Drop the primary key constraint.
Insert all data into the table
Find any duplicates, and remove them
Then re-add the primary key constraint

Previous reply: Insert the data into a duplicate of the table without the primary key constraint.

Then run a query on it to determine rows which have duplicate values for the rpimary key column.

select count(*), <Primary Key>
from table
group by <Primary Key>
having count(*) > 1
Bravax
Weird way of doing that. Now you have a table filled with duplicates which means a delete at a later stage.
Ray Booysen
Yet you've identifed the duplicates which were the problem.
Bravax
Doesn't really identify which row was in error, just the fact that there are rows with conflicting primary keys.
Ray Booysen
It identifies which primary key... thus which row.
Bravax
and if other processs are hitting the table it could create problems. Bad idea.
HLGEM
The question does say it's an empty table that is being inserted into, so unlikely other processes are hitting the table.
Arry
A: 

Doing the count(*) / group by thing is something I'm trying to avoid, this is an insert of hundreds of millions of rows from hundreds of different DB's (some of which are on remote servers)...I don't have the time or space to do the insert twice.

The data is supposed to be unique from the providers, but unfortunately their validation doesn't seem to work correctly 100% of the time and I'm trying to at least see where it's failing so I can help them troubleshoot.

Thank you!

capnsue
how are you inserting the rows? Is their logging to identify which data file contains the duplicate? or when the process fails?
Bravax
Capnsue - when you're responding to someone, post your message as a comment to their answer, not as a new answer. Hope that helps!
Brent Ozar
+3  A: 

There's not a way of doing it that won't slow your process down, but here's one way that will make it easier. You can add an instead-of trigger on that table for inserts and updates. The trigger will check each record before inserting it and make sure it won't cause a primary key violation. You can even create a second table to catch violations, and have a different primary key (like an identity field) on that one, and the trigger will insert the rows into your error-catching table.

Here's an example of how the trigger can work:

CREATE TRIGGER mytrigger ON sometable
INSTEAD OF INSERT
AS BEGIN
  INSERT INTO sometable SELECT * FROM inserted WHERE ISNUMERIC(somefield) = 1 FROM inserted;
  INSERT INTO sometableRejects SELECT * FROM inserted WHERE ISNUMERIC(somefield) = 0 FROM inserted;
END

In that example, I'm checking a field to make sure it's numeric before I insert the data into the table. You'll need to modify that code to check for primary key violations instead - for example, you might join the INSERTED table to your own existing table and only insert rows where you don't find a match.

Brent Ozar
A: 

Use SSIS to import the data and have it check for this as part of the data flow. That is the best way to handle. SSIS can send the bad records to a table (that you can later send to the vendor to help them clean up their act) and process the good ones.

HLGEM
+1  A: 

The solution would depend on how often this happens. If it's <10% of the time then I would do the following:

  1. Insert the data
  2. If error then do Bravax's revised solution (remove constraint, insert, find dup, report and kill dup, enable constraint).

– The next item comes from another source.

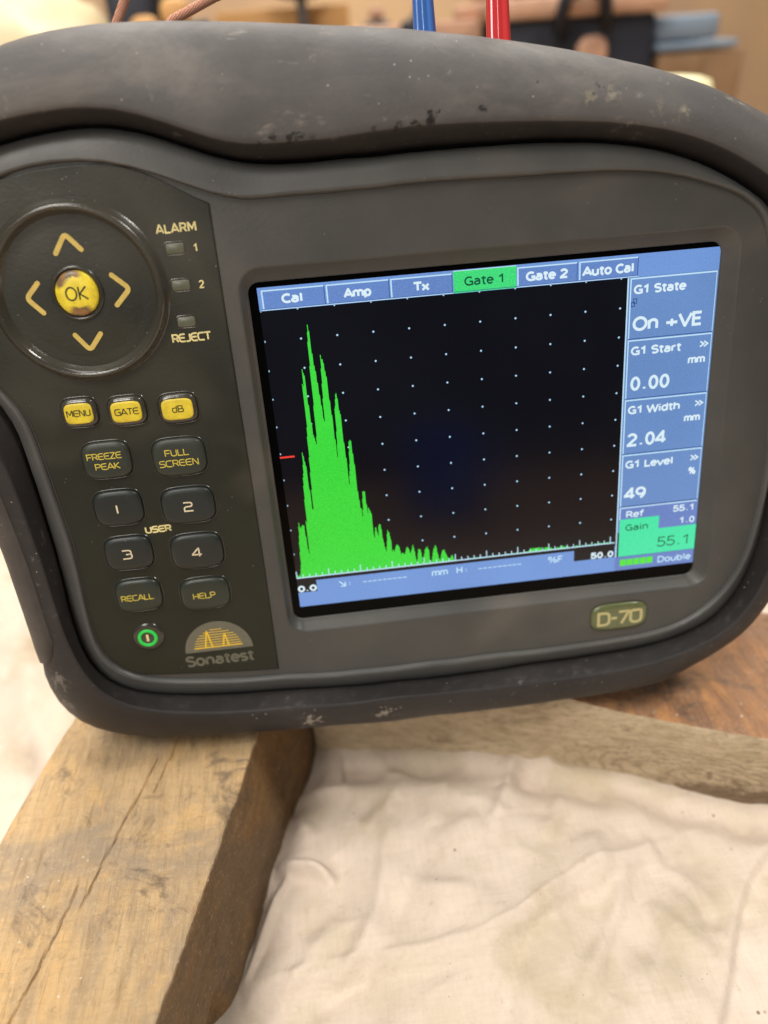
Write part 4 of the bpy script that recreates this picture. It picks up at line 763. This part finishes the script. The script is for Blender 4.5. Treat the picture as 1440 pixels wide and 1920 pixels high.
# bench, floor and wall
def m_simple(name, a, b, sc=8, rough=.7): t = NT(name); return t.done(t.mix(t.ramp(t.noise(sc, 4), .3, .7), a, b), rough, .3)
bench = MB().rbox(-1300, 1300, -500, 1700, -46, -7, 6).build('workbench', m_simple('bench_board', srgb(176, 140, 100), srgb(150, 116, 80), 6))
for x in (-1200, 1200):
    for y in (-420, 1600): MB().rbox(x-40, x+40, y-40, y+40, -898, -46, 6).build('leg', m_simple('bench_leg', srgb(90, 84, 78), srgb(76, 70, 66)), bench)
tag(bench, 'wide wooden workbench that carries the cloth and everything on it', 'workbench')
fl = MB().quad(-9000, -6000, 9000, 9000, -900).build('floor', m_simple('workshop_concrete', srgb(172, 150, 126), srgb(150, 130, 108), 1.2), None, False); fl['kind'] = 'structure'
wl = MB().rbox(-9000, 9000, 4300, 4460, -900, 2600, 10).build('back_wall', m_simple('workshop_wall', srgb(206, 170, 128), srgb(176, 146, 120), .9), None, False); wl['kind'] = 'structure'
# ---- things standing at the far side of the bench, out of focus
def bench_thing(name, label, cat): return tag(empty(name), label, cat)
DK = m_simple('navy_black_metal', srgb(42, 44, 54), srgb(34, 35, 42), 20, .5); GREY = m_simple('dark_grey_iron', srgb(74, 68, 64), srgb(58, 54, 52), 30, .5)
TAN = m_simple('plywood_tan', srgb(214, 168, 108), srgb(198, 150, 96), 14); PINK = m_simple('dusty_pink_board', srgb(206, 166, 140), srgb(180, 140, 116), 20); BROWN = m_simple('brown_cardboard', srgb(142, 112, 82), srgb(124, 96, 70), 25)
BLUE = m_simple('pale_blue_plastic', srgb(130, 146, 162), srgb(114, 132, 152), 12, .4); CREAM = m_simple('cream_plastic', srgb(232, 224, 178), srgb(222, 212, 164), 12, .5); SACK = m_simple('pale_canvas', srgb(228, 212, 184), srgb(214, 192, 150), 14, .9)
def blob(name, parent, mat, cx, cy, cz, rx, ry, rz, seed=0, amp=.1, e=2.6):
    n1, n2 = 40, 22; L = []
    for i in range(n2+1):
        ph = -math.pi/2+math.pi*i/n2; row = []
        for j in range(n1):
            a = 2*math.pi*j/n1; pw_ = lambda c: math.copysign(abs(c)**(2/e), c)
            k_ = 1+amp*float(fbm(math.cos(a)*1.6+math.cos(ph)*2, math.sin(a)*1.6+ph, 3, seed))
            row.append((cx+rx*k_*pw_(math.cos(ph))*pw_(math.cos(a)), cy+ry*k_*pw_(math.cos(ph))*pw_(math.sin(a)), cz+rz*k_*pw_(math.sin(ph))))
        L.append(row)
    return MB().loft(L).build(name, mat, parent)
sack = bench_thing('canvas_sack', 'pale stuffed canvas sack behind the left end of the handle', 'sack')
blob('body', sack, SACK, -265, 700, 136, 150, 90, 146, 3, .10); MB().tube([(-330, 640, 250), (-265, 612, 268), (-200, 640, 250)], 6).build('cord', TAN, sack)
board = bench_thing('plywood_board', 'tan plywood sheet on edge behind the braided leads', 'board')
MB().rbox(-70, 62, 905, 923, -6, 262, 4).build('panel', TAN, board); MB().rbox(-70, 62, 890, 905, -6, 20, 3).build('batten', TAN, board)
vise = bench_thing('bench_vise', 'dark iron bench vise with light wooden knobs beside the sack', 'vise')
MB().rbox(-138, -86, 722, 800, -6, 300, 8).build('body', GREY, vise); MB().rbox(-134, -98, 694, 721, 190, 275, 6).build('jaw', DK, vise); MB().tube([(-150, 706, 240), (-60, 706, 246)], 6).build('handle', GREY, vise)
for x in (-82, -106): blob('knob', vise, TAN, x, 688, 246 if x < -100 else 256, 11, 11, 10, 1, 0)
pan = bench_thing('round_pan', 'dark round pan hung above the plywood sheet', 'pan')
L = [[(15+r*math.cos(2*math.pi*i/48), y, 318+r*.9*math.sin(2*math.pi*i/48)) for i in range(48)] for r, y in ((50, 860), (55, 868), (58, 885), (54, 884), (48, 876))]
MB().loft(L, cap1=True).build('dish', GREY, pan); MB().tube([(15, 872, 270), (15, 888, 120), (15, 880, -6)], 5).build('stand', GREY, pan)
tool = bench_thing('toolbox', 'long navy black toolbox with a dusty pink tray top behind the red lead', 'toolbox')
MB().rbox(175, 322, 760, 900, -6, 236, 8).build('body', DK, tool); MB().rbox(168, 328, 752, 908, 237, 252, 5).build('tray', PINK, tool)
MB().tube([(228, 745, 226), (232, 740, 250), (248, 738, 258), (266, 740, 250), (270, 745, 226)], 6).build('handle', DK, tool); blob('latch', tool, PINK, 262, 756, 208, 14, 6, 13, 2, .05)
tray = bench_thing('parts_tray', 'low dark parts tray behind the blue lead', 'tray')
MB().rbox(58, 170, 790, 880, -6, 216, 6).build('body', GREY, tray); MB().rbox(52, 172, 784, 886, 217, 240, 5).build('rim', PINK, tray); MB().rbox(98, 122, 770, 788, 150, 242, 4).build('clip', DK, tray); MB().rbox(44, 66, 780, 800, 170, 232, 4).build('strap', DK, tray)
for nm, lab, x, y, z, sx, sy, sz, mt in (('rag', 'crumpled red rag lying on the toolbox tray', 214, 800, 260, 26, 18, 8, m_simple('red_rag', srgb(190, 84, 84), srgb(160, 66, 70), 60, .9)), ('bundle', 'white paper bundle at the right end of the toolbox tray', 300, 810, 262, 17, 16, 10, m_simple('white_paper', srgb(226, 216, 198), srgb(206, 196, 176), 50, .9)),
                                 ('glove', 'dark glove lying across the middle of the toolbox tray', 260, 850, 260, 24, 16, 8, DK), ('cloth_pad', 'pale pink cloth pad at the left end of the toolbox tray', 184, 830, 260, 16, 20, 8, PINK)):
    q = bench_thing(nm, lab, nm.replace('_', ' ')); blob('body', q, mt, x, y, z, sx, sy, sz, int(x), .35, 2.2); blob('fold', q, mt, x+sx*.4, y-sy*.3, z+sz*.6, sx*.5, sy*.4, sz*.5, int(y), .3, 2)
for nm, lab, x, y, z0_, z1_, sx, mt in (('spray_can', 'dark spray can standing behind the gap between the two leads', 138, 940, -6, 262, 13, DK), ('glue_bottle', 'pale bottle standing behind the toolbox handle', 248, 960, -6, 282, 12, m_simple('milky_plastic', srgb(220, 206, 186), srgb(206, 190, 168), 40, .5)), ('paint_tin', 'grey paint tin standing between the plywood sheet and the parts tray', 92, 930, -6, 258, 17, GREY)):
    q = bench_thing(nm, lab, nm.replace('_', ' ')); lc_ = lambda r_, z_: [(x+r_*math.cos(2*math.pi*i/32), y+r_*math.sin(2*math.pi*i/32), z_) for i in range(32)]
    MB().loft([lc_(sx*.96, z0_), lc_(sx, z0_+3), lc_(sx, z1_-22), lc_(sx*.8, z1_-14), lc_(sx*.45, z1_-12)], True, True).build('body', mt, q); MB().loft([lc_(sx*.42, z1_-12), lc_(sx*.42, z1_-1), lc_(sx*.3, z1_)], True, True).build('cap', PINK, q)
carton = bench_thing('cardboard_carton', 'brown cardboard carton under the pale blue box', 'carton')
MB().rbox(330, 412, 770, 850, -6, 203, 3).build('body', BROWN, carton); MB().rbox(328, 370, 764, 769, 160, 201, 1).build('flap', BROWN, carton)
bbox = bench_thing('blue_box', 'pale blue plastic box standing on the brown carton', 'box')
MB().rbox(326, 404, 768, 852, 204.5, 211, 5).build('lid', BLUE, bbox); MB().rbox(326, 386, 772, 850, 212.5, 232, 6).build('body', BLUE, bbox)
tub = bench_thing('cream_tub', 'cream rounded tub peeping over the right end of the handle', 'tub')
L = [[(x, y, z) for x, y in rrect(216, 505, 64*f, 60*f, 22*f, 6)] for f, z in ((.86, -6), (.95, 90), (1, 178), (1.0, 192), (.93, 199), (.75, 201))]
MB().loft(L, True, True).build('body', CREAM, tub); MB().loft([[(x, y, z) for x, y in rrect(216, 505, 67, 63, 23, 6)] for z in (166, 174)], True, True).build('rim', CREAM, tub)

added_mug = bench_thing('added_mug', 'blue enamel cup added unseen before the instrument to give the display a dim reflection', 'added_mug')  # added out of view, only to put a blue reflection in the display
MUG = m_simple('blue_enamel', srgb(40, 84, 214), srgb(36, 76, 200), 30, .3)
lc = lambda r_, z_: [(98+r_*math.cos(2*math.pi*i/48), -310+r_*math.sin(2*math.pi*i/48), z_) for i in range(48)]
MB().loft([lc(33, -7), lc(36, -5), lc(37, 30), lc(37, 70), lc(38, 72), lc(36.5, 72.5), lc(35.5, 68), lc(35, 0)], True, True).build('body', MUG, added_mug)
MB().tube([(134, -312, 58), (150, -313, 54), (157, -314, 38), (150, -313, 20), (133, -312, 14)], 4, 12).build('handle', MUG, added_mug)

# ------------------------------------------------------------------ leads rising behind the handle (placed in the instrument's frame)
DM = dev.matrix_world.copy()
def lead(name, label, cat, mat): o = empty(name); o.matrix_world = DM; return tag(o, label, cat)
def m_braid():
    t = NT('copper_braid'); w1 = t.n('ShaderNodeTexWave', wave_type='BANDS', bands_direction='DIAGONAL'); t.link(t.co, w1.inputs[0]); w1.inputs['Scale'].default_value = 900; w1.inputs['Distortion'].default_value = 1.5
    w2 = t.n('ShaderNodeTexWave', wave_type='BANDS', bands_direction='DIAGONAL'); t.link(t.mapping((-1, 1, 1)), w2.inputs[0]); w2.inputs['Scale'].default_value = 900; w2.inputs['Distortion'].default_value = 1.5
    h = t.math('MULTIPLY', w1.outputs['Fac'], w2.outputs['Fac'])
    t.bump(h, .8, .0004); return t.done(t.mix(t.ramp(h, .1, .6), srgb(190, 122, 92), srgb(240, 190, 160)), .42, .5)
BR = m_braid()
def wire(label, P):
    o = lead('braided_lead', label, 'cable', BR); pts = []
    for i in range(41):
        q = i/40*(len(P)-1); k_ = min(int(q), len(P)-2); f = q-k_
        pts.append([P[k_][c]*(1-f)+P[k_+1][c]*f for c in range(3)])
    e_ = np.array(pts[-1]); d_ = e_-np.array(pts[-3]); d_ = d_/np.linalg.norm(d_)
    sd_ = -1 if d_[0] < .75 else 1; xe_ = -300 if sd_ < 0 else 330
    Q = [e_, e_+d_*25, e_+d_*50+np.array([0, 6, -6]), np.array([e_[0]*.6+xe_*.4, 196, -60]), np.array([e_[0]*.2+xe_*.8, 176, -90]), np.array([xe_, 90, -120]), np.array([xe_+sd_*20, -60, -150]), np.array([xe_+sd_*24, -122, -190]), np.array([xe_+sd_*10, -120, -290])]
    for _ in range(2): Q = [Q[0]]+[q for a, c in zip(Q, Q[1:]) for q in (a*.75+c*.25, a*.25+c*.75)]+[Q[-1]]
    pts += [list(q) for q in Q[1:]]
    MB().tube(pts, 1.1, 14).build('braid', BR, o); MB().tube([P[0], [P[0][0], P[0][1]-5, P[0][2]]], 2.4, 14).build('ferrule', M['gloss'], o)
wire('thin copper braided lead standing nearly upright at the handle', [(-90.5, 95, -27), (-85.4, 104, -26), (-81.2, 110.5, -25.5), (-76, 122, -26), (-69, 136, -29)])
wire('thin copper braided lead slanting off to the right over the handle', [(-79, 99, -26), (-70.8, 105, -25), (-60, 109, -24.5), (-48, 112.4, -25), (-30, 116.5, -28)])
def arcpath(p, s_):
    """a lead that rises, bends back and comes down to the bench far behind the instrument (instrument frame)"""
    K_ = [(0, 0, 0), (0, 30, -2), (s_*2-2, 66, -10), (-30, 96, -30), (-120, 112, -60), (-250, 100, -90), (-340, 40, -120), (-370, -80, -150), (-372, -205, -170), (-360, -236, -230), (-330, -228, -330)]
    P = [np.array(p)+np.array(q, float) for q in K_]
    for _ in range(2): P = [P[0]]+[q for a, c in zip(P, P[1:]) for q in (a*.75+c*.25, a*.25+c*.75)]+[P[-1]]
    return [tuple(q) for q in P]
def plug(label, col, dark, x, y0, x1, y1, z, r0, r1, group=None):
    mt = NT('glossy_'+col[0]); m_ = mt.done(col[1], .18, .6, coat=.6)
    o = lead('cable_boot', label, 'cable boot', m_); L = []
    for i in range(22):
        f = i/21; yy = y0+(y1-y0)*f; xx = x+(x1-x)*f; r = r0+(r1-r0)*f
        L.append([(xx+r*(1+.10*math.cos(7*a))*math.cos(a), yy, z+r*(1+.10*math.cos(7*a))*math.sin(a)) for a in [2*math.pi*j/72 for j in range(72)]])
    MB().loft(L, True, True).build('ribbed_sleeve', m_, o)
    MB().tube([(x, y0-9, z), (x, y0-.2, z)], r0*.9, 24).build('plug_body', M['gloss'], o)
    MB().tube(arcpath((x1, y1-.5, z), x1-x), r1*.72, 14).build('cable', m_, o)
plug('glossy blue ribbed cable boot rising behind the handle', ('blue', srgb(62, 112, 190)), None, -9.0, 88, -9.7, 124, -25, 2.95, 1.95)
plug('glossy red ribbed cable boot rising behind the handle', ('red', srgb(218, 58, 60)), None, 9.8, 86, 9.2, 122, -25, 3.15, 2.2)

This means it's only costing you on the few times an error occurs.

If this is happening more often then I'd look at sending the boys over to see the providers :-)

Arry
A: 

I can't believe that SSIS does not easily address this "reality", because, let's face it, oftentimes you need and want to be able to:

  1. See if a record exists with a certain unique or primary key
  2. If it does not, insert it
  3. If it does, either ignore it or update it.

I don't understand how they would let a product out the door without this capability built-in in an easy-to-use manner. Like, say, set an attribute of a component to automatically check this.